Great questions worthy of real congressional investigation, right? Then "bring it on" so we can find out what happened behind this strategic policy decision with such wide-ranging potential ramifications.

Cbob is saying the only things that should matter in the present. Clinton's allegations were first made 20+ years ago when he was relevant politically. As far as I know there have been no others lodged since the Lewinsky affair, correct? Roy Moore's initial allegations are being lodged today at a time when he too is politically relevant. I would hope that in these last 20 years we've evolved somewhat as a society and learned from the mistakes that were made in defense of Clinton.

So, Moore should never be compared to Clinton because the public's knowledge and awareness of the predation innate to sexual harassment and assault is wholly different than it was in Clinton's time. We don't blame victims who visibly have nothing to gain from their confessions because we should understand how difficult it's historically been for the average woman to accuse a famous, powerful man and be believed. As we know from Clinton, the woman will instead be castigated as a liar or deviant for having sullied the perpetrator's character. It's 20 years later and what Clinton may have gotten away with then is all the reason we need to stop mentioning him and putting light on his transgressions when the predator dejure tries to play the same tunes today that everyone admits were bad notes back then.
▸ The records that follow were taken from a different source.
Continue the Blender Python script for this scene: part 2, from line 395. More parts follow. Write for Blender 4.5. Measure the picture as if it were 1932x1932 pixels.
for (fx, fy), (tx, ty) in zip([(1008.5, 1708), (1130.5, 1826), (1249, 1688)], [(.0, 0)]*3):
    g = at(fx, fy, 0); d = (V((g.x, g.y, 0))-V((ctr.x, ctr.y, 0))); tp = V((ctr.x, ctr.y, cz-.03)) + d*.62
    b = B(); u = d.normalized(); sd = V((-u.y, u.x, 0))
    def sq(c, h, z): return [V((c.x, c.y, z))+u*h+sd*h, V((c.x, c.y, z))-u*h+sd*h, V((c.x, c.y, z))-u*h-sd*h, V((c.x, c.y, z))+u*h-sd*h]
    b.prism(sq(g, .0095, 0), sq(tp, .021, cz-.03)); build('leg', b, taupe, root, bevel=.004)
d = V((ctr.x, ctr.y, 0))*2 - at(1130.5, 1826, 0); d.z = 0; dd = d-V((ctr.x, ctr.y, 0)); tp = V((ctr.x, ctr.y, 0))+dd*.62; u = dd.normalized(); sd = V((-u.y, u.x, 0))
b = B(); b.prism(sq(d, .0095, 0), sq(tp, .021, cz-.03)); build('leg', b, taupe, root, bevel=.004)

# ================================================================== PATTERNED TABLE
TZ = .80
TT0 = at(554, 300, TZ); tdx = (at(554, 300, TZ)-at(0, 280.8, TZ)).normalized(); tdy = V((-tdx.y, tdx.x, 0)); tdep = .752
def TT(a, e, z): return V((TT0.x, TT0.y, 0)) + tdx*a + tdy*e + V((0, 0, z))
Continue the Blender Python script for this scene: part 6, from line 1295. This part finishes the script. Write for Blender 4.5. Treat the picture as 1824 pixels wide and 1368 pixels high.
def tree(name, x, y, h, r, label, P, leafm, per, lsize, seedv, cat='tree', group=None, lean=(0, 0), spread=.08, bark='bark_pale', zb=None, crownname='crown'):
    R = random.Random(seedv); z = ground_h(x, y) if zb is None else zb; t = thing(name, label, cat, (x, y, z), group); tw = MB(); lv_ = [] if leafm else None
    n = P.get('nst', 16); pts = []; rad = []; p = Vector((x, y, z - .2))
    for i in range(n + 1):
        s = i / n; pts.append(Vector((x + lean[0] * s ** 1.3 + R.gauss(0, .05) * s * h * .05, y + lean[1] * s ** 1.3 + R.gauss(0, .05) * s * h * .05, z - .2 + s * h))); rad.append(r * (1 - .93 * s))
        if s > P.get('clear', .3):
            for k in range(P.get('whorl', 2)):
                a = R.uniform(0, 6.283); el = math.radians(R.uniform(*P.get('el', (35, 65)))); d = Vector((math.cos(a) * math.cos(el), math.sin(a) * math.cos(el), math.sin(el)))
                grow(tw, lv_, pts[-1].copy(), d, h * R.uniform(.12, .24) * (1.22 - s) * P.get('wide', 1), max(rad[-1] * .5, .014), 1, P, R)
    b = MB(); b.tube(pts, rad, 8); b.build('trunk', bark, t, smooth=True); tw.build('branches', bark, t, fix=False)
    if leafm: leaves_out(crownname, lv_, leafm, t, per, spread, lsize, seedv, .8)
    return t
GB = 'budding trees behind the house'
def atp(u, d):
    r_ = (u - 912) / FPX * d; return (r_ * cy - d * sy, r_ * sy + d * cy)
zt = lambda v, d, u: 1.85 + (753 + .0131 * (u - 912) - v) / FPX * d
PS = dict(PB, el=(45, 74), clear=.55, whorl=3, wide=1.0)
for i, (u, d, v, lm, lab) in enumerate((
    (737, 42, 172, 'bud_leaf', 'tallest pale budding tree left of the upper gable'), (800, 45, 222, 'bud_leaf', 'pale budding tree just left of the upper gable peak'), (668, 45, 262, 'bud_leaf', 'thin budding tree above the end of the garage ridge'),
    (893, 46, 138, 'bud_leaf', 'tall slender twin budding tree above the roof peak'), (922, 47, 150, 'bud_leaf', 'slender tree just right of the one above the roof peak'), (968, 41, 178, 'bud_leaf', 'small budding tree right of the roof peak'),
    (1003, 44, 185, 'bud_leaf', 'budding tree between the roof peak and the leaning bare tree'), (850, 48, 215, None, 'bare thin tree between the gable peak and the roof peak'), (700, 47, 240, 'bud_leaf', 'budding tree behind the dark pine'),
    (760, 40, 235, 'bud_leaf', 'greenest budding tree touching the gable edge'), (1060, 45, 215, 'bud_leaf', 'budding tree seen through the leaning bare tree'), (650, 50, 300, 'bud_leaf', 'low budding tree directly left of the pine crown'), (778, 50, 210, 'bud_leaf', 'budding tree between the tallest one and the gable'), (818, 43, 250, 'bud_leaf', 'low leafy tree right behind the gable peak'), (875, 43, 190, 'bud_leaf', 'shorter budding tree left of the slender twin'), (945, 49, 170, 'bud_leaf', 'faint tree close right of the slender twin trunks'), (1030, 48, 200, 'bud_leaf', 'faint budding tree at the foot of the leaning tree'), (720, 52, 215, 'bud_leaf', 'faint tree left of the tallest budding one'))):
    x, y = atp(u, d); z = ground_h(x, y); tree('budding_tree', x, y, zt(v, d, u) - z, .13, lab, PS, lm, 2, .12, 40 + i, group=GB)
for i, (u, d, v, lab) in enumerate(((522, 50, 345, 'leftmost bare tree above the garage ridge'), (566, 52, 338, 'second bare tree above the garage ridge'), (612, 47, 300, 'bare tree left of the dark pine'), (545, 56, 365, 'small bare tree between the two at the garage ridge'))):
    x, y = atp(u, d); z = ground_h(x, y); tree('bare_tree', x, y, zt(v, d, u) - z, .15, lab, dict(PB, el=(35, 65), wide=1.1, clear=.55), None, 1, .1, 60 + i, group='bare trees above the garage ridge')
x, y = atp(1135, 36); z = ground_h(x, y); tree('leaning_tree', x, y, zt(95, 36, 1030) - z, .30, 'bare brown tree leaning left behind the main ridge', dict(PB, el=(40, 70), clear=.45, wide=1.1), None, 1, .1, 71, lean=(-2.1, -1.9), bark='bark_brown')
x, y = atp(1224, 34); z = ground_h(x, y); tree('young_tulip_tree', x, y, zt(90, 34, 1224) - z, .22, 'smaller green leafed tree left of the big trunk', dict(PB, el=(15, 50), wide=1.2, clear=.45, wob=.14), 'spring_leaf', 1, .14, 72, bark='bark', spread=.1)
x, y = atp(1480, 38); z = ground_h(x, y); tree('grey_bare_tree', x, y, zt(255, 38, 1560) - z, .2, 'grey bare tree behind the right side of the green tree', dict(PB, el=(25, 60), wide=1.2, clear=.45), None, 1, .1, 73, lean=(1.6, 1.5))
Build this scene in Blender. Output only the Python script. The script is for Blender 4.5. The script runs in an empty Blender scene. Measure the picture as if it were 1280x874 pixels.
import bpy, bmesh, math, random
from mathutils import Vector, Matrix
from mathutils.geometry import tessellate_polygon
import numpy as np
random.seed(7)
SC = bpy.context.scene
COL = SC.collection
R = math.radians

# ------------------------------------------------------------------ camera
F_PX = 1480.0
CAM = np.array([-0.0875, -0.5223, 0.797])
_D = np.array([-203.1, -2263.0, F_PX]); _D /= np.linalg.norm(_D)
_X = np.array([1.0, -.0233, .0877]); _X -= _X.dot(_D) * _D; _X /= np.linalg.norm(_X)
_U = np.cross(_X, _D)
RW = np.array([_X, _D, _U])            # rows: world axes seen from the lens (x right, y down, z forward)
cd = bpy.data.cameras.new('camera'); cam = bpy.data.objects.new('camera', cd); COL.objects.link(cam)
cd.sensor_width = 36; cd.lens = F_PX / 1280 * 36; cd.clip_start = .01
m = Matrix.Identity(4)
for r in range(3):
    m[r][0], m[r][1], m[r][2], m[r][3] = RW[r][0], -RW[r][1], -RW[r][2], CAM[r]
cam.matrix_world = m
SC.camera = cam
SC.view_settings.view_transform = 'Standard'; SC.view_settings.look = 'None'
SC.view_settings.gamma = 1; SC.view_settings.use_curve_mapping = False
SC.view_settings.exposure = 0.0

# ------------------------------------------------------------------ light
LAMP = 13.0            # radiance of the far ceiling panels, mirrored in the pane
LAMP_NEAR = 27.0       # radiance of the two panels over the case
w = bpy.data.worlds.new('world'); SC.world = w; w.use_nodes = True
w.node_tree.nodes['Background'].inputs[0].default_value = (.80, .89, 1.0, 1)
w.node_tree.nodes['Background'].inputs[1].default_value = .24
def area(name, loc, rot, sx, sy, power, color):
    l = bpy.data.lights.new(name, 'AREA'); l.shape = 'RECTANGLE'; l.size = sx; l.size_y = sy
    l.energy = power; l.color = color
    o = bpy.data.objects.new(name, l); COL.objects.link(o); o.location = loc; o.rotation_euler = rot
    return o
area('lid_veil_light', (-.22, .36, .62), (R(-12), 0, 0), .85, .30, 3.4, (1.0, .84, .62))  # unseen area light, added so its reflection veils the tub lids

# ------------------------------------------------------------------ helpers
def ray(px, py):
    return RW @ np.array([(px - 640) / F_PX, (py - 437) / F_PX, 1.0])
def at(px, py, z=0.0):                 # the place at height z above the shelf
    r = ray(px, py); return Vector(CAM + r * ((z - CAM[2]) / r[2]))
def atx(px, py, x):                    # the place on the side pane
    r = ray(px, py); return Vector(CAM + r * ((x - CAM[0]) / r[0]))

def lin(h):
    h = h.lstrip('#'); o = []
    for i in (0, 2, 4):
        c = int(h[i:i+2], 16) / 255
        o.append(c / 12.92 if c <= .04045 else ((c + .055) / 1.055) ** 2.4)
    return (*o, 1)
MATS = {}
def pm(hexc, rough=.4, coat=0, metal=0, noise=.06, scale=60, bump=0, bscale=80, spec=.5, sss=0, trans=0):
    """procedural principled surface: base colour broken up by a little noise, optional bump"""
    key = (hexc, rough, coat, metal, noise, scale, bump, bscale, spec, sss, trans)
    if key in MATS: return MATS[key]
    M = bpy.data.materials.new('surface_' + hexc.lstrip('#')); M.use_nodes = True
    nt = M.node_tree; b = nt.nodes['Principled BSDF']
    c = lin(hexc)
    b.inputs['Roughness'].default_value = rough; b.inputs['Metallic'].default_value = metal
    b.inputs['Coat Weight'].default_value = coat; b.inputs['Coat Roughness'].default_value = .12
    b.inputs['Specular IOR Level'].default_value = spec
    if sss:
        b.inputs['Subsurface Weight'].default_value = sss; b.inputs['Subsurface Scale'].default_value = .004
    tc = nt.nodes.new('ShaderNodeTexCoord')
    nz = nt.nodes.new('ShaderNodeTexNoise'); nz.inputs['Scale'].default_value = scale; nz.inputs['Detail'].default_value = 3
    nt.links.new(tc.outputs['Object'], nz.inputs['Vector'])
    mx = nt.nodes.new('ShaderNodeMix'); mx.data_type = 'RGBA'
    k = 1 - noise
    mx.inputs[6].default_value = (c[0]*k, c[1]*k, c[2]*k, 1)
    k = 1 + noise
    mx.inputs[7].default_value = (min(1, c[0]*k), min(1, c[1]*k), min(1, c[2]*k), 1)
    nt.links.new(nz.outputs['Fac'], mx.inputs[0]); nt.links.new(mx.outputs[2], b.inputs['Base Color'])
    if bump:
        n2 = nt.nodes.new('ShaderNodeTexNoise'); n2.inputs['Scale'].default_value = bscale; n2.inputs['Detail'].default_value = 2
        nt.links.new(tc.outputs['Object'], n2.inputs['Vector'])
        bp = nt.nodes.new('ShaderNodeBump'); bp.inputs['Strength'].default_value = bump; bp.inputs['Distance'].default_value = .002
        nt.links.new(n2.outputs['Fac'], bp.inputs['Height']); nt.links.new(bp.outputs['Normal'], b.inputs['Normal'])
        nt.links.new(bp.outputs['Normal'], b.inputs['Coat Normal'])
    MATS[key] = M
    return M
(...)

If you want to bring up Bill Clinton, then bring him up as the example not to follow as it regards the lying and victim-shaming Roy Moore and his attack dogs are trying to get away with. And Clinton was never accused of illicit acts involving teenagers nor any woman younger than the state's age of consent as a 30+ year old adult. Those are the pertinent lessons regarding the legacy of Bill Clinton that are the most relevant in this moment.